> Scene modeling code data
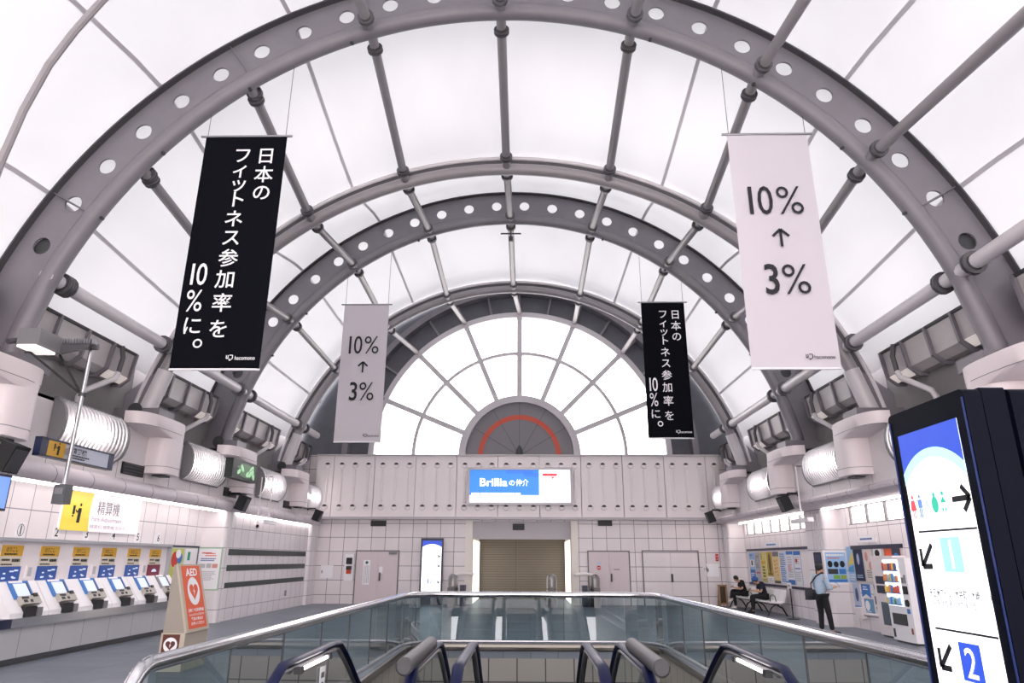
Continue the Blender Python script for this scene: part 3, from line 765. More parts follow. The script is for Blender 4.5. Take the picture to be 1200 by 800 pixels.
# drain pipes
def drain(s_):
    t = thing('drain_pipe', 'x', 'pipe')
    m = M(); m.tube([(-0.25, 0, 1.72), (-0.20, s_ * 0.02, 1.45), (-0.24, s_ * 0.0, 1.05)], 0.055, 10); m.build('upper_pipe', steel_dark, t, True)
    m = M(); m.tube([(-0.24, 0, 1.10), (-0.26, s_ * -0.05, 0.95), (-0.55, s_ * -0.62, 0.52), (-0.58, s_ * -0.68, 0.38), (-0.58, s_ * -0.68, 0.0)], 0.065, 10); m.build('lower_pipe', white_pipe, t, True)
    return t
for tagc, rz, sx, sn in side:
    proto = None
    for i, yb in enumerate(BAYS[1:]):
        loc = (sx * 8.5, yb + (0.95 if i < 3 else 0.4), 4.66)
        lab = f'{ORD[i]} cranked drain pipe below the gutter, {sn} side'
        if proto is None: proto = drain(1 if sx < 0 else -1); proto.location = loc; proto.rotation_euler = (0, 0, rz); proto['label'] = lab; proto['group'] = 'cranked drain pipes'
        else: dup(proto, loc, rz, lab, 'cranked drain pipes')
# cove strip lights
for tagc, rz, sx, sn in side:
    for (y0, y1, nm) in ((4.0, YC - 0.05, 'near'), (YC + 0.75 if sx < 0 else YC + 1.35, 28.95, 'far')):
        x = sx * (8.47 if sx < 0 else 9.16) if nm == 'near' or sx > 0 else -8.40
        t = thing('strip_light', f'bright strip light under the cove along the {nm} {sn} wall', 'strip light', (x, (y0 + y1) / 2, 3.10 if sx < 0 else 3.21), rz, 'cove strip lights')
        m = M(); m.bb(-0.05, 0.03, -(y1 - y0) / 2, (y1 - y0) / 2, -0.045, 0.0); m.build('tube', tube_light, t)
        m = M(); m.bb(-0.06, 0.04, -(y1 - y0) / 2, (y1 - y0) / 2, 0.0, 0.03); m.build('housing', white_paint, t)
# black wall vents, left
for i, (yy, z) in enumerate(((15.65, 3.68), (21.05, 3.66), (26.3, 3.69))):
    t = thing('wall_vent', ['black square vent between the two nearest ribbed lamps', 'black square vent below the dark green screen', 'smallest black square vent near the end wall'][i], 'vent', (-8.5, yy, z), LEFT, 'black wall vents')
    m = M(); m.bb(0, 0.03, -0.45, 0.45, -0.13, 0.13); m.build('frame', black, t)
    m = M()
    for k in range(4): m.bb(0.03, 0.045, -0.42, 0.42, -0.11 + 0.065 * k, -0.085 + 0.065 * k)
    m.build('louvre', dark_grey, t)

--

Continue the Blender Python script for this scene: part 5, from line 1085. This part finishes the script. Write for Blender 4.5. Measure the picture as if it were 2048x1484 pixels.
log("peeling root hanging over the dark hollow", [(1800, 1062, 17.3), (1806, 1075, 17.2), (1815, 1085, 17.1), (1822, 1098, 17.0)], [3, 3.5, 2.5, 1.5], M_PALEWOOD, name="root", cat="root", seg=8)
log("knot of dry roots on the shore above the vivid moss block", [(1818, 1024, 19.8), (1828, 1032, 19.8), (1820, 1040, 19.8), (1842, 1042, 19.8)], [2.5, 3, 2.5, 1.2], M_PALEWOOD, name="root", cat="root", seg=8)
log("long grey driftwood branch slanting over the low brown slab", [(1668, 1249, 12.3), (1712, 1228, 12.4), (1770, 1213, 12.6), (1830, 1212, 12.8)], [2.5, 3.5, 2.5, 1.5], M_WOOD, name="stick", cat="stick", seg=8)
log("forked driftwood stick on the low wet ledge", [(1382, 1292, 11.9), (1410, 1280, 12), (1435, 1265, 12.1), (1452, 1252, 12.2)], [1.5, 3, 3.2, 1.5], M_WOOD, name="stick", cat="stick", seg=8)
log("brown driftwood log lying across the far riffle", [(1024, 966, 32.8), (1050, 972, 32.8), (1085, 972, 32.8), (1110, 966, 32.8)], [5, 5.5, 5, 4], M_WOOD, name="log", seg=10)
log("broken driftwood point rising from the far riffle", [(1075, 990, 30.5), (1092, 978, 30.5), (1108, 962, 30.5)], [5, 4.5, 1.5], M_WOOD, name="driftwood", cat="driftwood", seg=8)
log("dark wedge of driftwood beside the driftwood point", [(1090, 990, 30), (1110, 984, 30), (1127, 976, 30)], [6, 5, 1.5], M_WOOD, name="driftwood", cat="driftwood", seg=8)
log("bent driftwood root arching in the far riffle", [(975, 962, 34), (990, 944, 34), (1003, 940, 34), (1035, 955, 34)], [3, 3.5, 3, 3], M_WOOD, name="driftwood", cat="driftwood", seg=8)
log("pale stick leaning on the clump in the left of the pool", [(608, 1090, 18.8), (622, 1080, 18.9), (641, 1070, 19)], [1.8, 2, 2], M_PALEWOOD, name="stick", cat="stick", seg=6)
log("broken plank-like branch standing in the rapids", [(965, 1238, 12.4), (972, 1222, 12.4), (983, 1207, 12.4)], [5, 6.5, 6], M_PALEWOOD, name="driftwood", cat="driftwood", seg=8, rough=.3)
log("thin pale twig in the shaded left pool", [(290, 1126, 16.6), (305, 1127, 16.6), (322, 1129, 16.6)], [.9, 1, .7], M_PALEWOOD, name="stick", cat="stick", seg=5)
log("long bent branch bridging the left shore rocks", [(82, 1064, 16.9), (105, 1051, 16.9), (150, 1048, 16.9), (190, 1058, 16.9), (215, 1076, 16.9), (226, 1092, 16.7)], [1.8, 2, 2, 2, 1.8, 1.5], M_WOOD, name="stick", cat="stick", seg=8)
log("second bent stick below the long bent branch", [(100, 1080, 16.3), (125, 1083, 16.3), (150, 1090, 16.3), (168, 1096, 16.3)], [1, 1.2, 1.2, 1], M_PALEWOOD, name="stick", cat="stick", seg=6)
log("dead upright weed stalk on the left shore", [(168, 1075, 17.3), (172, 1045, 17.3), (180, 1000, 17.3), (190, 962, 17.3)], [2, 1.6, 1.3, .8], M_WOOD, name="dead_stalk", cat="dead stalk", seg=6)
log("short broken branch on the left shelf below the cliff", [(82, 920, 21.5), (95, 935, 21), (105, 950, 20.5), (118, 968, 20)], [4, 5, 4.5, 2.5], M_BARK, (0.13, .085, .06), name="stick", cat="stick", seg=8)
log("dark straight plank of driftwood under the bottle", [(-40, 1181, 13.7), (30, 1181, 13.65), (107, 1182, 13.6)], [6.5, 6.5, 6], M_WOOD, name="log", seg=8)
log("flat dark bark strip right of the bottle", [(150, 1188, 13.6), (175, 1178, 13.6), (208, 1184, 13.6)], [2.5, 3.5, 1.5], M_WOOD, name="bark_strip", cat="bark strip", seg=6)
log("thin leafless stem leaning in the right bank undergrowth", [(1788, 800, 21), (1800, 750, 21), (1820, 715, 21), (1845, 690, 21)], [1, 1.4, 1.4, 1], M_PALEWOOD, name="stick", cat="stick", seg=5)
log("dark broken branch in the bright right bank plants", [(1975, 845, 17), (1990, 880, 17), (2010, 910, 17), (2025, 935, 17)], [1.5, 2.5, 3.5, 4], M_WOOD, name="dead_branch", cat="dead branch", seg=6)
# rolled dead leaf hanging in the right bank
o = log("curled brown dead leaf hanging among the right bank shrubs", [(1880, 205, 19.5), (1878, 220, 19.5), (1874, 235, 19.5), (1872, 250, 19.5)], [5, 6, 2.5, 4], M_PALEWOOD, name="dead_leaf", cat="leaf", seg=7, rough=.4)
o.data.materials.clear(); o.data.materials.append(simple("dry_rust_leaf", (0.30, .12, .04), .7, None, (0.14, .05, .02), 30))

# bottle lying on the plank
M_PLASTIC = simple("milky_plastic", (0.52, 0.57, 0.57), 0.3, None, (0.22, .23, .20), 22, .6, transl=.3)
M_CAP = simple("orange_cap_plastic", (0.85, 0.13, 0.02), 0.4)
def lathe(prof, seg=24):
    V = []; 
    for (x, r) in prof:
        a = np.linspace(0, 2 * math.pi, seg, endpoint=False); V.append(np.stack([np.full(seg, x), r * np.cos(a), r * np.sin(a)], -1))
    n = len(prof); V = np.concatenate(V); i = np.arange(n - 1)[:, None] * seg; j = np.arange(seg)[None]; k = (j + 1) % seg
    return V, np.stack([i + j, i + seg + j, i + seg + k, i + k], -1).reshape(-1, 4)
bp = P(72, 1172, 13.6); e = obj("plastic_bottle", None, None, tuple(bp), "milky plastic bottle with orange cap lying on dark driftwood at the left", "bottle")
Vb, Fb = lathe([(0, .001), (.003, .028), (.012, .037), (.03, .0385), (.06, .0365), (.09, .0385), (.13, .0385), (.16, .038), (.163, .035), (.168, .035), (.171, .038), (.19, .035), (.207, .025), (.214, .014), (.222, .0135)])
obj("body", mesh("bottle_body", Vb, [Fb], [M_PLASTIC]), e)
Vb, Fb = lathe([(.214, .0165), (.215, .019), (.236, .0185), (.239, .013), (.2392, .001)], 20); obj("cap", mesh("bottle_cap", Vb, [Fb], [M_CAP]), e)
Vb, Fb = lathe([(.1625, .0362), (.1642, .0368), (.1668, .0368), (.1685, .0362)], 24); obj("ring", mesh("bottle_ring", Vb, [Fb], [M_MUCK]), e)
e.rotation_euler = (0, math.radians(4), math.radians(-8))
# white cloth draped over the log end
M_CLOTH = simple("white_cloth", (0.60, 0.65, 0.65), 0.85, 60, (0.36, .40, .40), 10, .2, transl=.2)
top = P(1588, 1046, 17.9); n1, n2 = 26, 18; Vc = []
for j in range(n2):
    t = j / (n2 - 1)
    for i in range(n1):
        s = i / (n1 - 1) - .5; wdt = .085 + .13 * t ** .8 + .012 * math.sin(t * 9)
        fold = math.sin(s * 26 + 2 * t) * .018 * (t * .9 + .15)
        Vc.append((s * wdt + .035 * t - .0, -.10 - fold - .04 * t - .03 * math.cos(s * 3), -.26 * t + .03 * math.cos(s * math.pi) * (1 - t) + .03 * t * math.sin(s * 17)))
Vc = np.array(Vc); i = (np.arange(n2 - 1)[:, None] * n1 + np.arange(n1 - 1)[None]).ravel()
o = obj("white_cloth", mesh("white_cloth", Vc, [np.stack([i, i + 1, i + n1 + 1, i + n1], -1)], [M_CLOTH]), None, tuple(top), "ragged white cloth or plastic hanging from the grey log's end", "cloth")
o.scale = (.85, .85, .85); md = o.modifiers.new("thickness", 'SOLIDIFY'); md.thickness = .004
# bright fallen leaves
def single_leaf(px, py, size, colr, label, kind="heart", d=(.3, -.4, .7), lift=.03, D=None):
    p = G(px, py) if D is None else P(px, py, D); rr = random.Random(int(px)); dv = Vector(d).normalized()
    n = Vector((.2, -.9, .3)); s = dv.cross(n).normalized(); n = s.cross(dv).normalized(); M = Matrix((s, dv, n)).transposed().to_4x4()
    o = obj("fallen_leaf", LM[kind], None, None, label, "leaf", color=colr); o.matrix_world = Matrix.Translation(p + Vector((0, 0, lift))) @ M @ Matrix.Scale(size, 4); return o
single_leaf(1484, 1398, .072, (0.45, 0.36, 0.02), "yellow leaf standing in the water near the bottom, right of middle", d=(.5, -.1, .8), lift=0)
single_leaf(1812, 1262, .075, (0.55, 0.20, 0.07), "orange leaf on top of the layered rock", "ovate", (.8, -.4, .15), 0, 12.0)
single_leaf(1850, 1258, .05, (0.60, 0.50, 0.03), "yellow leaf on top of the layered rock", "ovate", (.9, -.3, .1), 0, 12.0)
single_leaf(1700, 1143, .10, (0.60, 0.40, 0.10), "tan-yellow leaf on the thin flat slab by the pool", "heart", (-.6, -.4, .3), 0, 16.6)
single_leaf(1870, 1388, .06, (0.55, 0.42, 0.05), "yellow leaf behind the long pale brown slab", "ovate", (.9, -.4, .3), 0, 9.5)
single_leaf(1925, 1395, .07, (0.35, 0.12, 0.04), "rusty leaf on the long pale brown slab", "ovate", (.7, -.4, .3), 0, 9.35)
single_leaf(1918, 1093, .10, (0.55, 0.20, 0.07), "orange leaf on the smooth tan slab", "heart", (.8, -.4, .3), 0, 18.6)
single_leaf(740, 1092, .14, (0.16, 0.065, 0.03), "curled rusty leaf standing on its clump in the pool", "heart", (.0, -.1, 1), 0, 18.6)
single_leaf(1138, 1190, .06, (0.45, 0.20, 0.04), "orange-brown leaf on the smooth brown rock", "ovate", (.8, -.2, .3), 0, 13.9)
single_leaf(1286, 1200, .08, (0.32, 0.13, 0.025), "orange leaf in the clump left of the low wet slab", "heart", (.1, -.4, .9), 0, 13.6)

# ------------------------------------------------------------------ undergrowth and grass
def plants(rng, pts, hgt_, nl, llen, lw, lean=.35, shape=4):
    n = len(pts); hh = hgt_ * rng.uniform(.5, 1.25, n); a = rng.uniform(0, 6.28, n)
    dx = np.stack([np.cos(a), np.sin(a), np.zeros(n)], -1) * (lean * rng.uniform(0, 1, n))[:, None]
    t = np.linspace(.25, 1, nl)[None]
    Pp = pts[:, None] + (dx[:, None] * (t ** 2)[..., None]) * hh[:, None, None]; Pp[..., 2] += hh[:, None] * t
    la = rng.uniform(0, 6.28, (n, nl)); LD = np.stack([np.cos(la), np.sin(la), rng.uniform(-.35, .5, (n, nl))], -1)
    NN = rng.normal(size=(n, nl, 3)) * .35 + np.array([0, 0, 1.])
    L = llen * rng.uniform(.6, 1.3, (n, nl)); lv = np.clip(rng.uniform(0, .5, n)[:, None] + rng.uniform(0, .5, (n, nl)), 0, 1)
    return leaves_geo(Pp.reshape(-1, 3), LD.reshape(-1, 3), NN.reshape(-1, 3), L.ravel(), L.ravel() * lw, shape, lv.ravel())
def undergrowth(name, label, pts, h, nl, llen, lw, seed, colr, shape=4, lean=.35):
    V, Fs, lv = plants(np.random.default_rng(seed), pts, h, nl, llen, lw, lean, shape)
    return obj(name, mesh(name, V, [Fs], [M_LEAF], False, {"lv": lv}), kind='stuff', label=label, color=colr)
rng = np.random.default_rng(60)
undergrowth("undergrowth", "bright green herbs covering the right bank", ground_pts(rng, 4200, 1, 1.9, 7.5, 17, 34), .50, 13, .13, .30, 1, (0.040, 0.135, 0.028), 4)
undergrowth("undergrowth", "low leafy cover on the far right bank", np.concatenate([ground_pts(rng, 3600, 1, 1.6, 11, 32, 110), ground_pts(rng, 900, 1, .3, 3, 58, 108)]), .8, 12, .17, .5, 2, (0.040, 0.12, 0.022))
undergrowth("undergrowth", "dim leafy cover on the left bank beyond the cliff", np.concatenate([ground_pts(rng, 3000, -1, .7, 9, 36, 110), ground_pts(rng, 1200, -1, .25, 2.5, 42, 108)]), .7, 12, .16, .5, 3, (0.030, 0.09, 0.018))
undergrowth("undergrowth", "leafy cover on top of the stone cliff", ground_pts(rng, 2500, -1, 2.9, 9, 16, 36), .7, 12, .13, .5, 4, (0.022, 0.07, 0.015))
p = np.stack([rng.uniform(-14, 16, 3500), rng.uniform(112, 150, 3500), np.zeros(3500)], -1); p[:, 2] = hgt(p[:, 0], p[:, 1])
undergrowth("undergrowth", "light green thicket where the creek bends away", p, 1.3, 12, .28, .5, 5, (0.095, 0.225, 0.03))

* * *

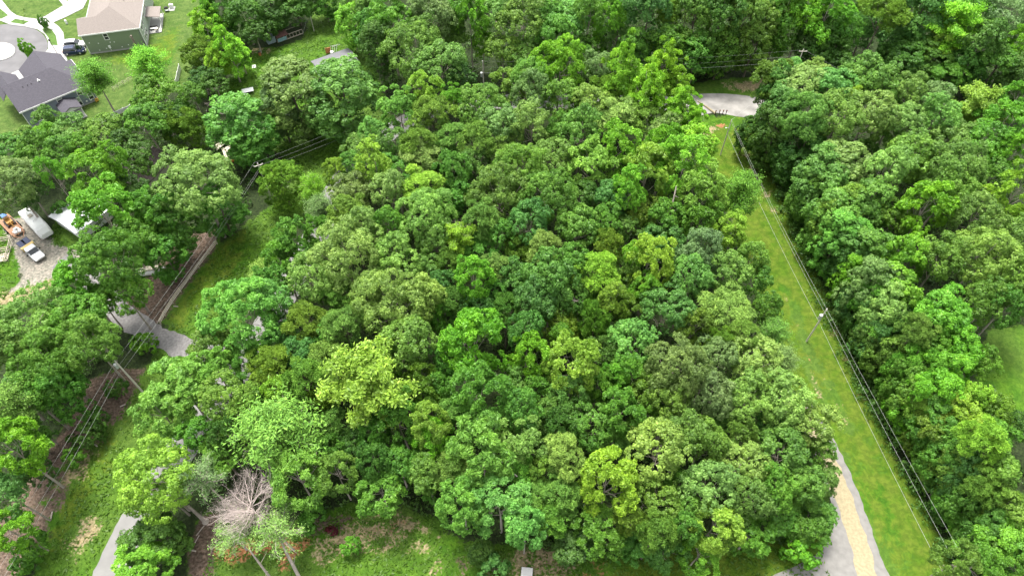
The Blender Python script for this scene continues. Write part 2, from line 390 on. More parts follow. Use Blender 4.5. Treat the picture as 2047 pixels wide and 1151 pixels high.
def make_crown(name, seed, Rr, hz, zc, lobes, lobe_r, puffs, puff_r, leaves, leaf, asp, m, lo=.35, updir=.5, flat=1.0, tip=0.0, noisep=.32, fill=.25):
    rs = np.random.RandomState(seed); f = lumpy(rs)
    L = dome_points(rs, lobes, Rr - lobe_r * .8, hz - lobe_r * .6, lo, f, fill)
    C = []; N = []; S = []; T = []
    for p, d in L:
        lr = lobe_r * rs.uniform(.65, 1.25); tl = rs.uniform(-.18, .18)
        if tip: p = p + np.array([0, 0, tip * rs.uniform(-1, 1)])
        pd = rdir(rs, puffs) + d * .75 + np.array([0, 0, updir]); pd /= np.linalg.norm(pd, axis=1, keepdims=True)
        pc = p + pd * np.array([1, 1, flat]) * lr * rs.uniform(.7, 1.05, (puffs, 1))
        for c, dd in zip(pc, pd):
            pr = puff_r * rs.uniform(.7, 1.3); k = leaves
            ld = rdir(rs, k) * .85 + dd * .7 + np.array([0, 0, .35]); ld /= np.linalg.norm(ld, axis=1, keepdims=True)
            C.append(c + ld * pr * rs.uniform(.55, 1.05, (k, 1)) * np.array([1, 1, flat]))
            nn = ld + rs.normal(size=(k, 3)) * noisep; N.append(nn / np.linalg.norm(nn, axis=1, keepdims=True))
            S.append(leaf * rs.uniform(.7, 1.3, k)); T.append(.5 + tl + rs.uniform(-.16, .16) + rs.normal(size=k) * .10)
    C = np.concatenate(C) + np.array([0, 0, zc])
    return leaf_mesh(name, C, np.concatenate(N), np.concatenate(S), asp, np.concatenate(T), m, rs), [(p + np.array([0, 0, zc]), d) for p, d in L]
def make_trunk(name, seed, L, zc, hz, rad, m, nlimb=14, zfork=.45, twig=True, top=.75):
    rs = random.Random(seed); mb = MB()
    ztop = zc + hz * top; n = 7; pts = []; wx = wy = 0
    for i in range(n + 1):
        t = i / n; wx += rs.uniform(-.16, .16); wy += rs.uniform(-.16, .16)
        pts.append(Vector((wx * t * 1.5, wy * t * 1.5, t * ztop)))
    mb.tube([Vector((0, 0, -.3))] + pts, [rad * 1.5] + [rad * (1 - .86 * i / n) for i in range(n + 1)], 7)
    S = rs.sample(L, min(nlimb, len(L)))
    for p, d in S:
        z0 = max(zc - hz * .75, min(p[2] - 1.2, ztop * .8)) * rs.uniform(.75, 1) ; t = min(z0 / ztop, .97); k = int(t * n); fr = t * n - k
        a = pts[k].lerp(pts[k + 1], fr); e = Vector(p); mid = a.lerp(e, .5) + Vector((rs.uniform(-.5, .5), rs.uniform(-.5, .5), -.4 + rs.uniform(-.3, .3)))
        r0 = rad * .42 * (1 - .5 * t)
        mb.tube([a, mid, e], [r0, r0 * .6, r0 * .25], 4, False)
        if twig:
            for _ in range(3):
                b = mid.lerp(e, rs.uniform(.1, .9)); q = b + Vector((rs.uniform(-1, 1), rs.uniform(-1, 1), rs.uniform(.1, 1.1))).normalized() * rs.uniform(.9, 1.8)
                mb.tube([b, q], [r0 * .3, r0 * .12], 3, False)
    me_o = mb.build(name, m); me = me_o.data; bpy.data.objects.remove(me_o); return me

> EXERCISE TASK
Write down exactly the span of lines above from the one containing "Continue the Blender Python script for this scene: part 3, from" to the one containing "m.build('louvre', dark_grey, t)", both ends included.

> WRITTEN RESPONSE
Continue the Blender Python script for this scene: part 3, from line 765. More parts follow. The script is for Blender 4.5. Take the picture to be 1200 by 800 pixels.
# drain pipes
def drain(s_):
    t = thing('drain_pipe', 'x', 'pipe')
    m = M(); m.tube([(-0.25, 0, 1.72), (-0.20, s_ * 0.02, 1.45), (-0.24, s_ * 0.0, 1.05)], 0.055, 10); m.build('upper_pipe', steel_dark, t, True)
    m = M(); m.tube([(-0.24, 0, 1.10), (-0.26, s_ * -0.05, 0.95), (-0.55, s_ * -0.62, 0.52), (-0.58, s_ * -0.68, 0.38), (-0.58, s_ * -0.68, 0.0)], 0.065, 10); m.build('lower_pipe', white_pipe, t, True)
    return t
for tagc, rz, sx, sn in side:
    proto = None
    for i, yb in enumerate(BAYS[1:]):
        loc = (sx * 8.5, yb + (0.95 if i < 3 else 0.4), 4.66)
        lab = f'{ORD[i]} cranked drain pipe below the gutter, {sn} side'
        if proto is None: proto = drain(1 if sx < 0 else -1); proto.location = loc; proto.rotation_euler = (0, 0, rz); proto['label'] = lab; proto['group'] = 'cranked drain pipes'
        else: dup(proto, loc, rz, lab, 'cranked drain pipes')
# cove strip lights
for tagc, rz, sx, sn in side:
    for (y0, y1, nm) in ((4.0, YC - 0.05, 'near'), (YC + 0.75 if sx < 0 else YC + 1.35, 28.95, 'far')):
        x = sx * (8.47 if sx < 0 else 9.16) if nm == 'near' or sx > 0 else -8.40
        t = thing('strip_light', f'bright strip light under the cove along the {nm} {sn} wall', 'strip light', (x, (y0 + y1) / 2, 3.10 if sx < 0 else 3.21), rz, 'cove strip lights')
        m = M(); m.bb(-0.05, 0.03, -(y1 - y0) / 2, (y1 - y0) / 2, -0.045, 0.0); m.build('tube', tube_light, t)
        m = M(); m.bb(-0.06, 0.04, -(y1 - y0) / 2, (y1 - y0) / 2, 0.0, 0.03); m.build('housing', white_paint, t)
# black wall vents, left
for i, (yy, z) in enumerate(((15.65, 3.68), (21.05, 3.66), (26.3, 3.69))):
    t = thing('wall_vent', ['black square vent between the two nearest ribbed lamps', 'black square vent below the dark green screen', 'smallest black square vent near the end wall'][i], 'vent', (-8.5, yy, z), LEFT, 'black wall vents')
    m = M(); m.bb(0, 0.03, -0.45, 0.45, -0.13, 0.13); m.build('frame', black, t)
    m = M()
    for k in range(4): m.bb(0.03, 0.045, -0.42, 0.42, -0.11 + 0.065 * k, -0.085 + 0.065 * k)
    m.build('louvre', dark_grey, t)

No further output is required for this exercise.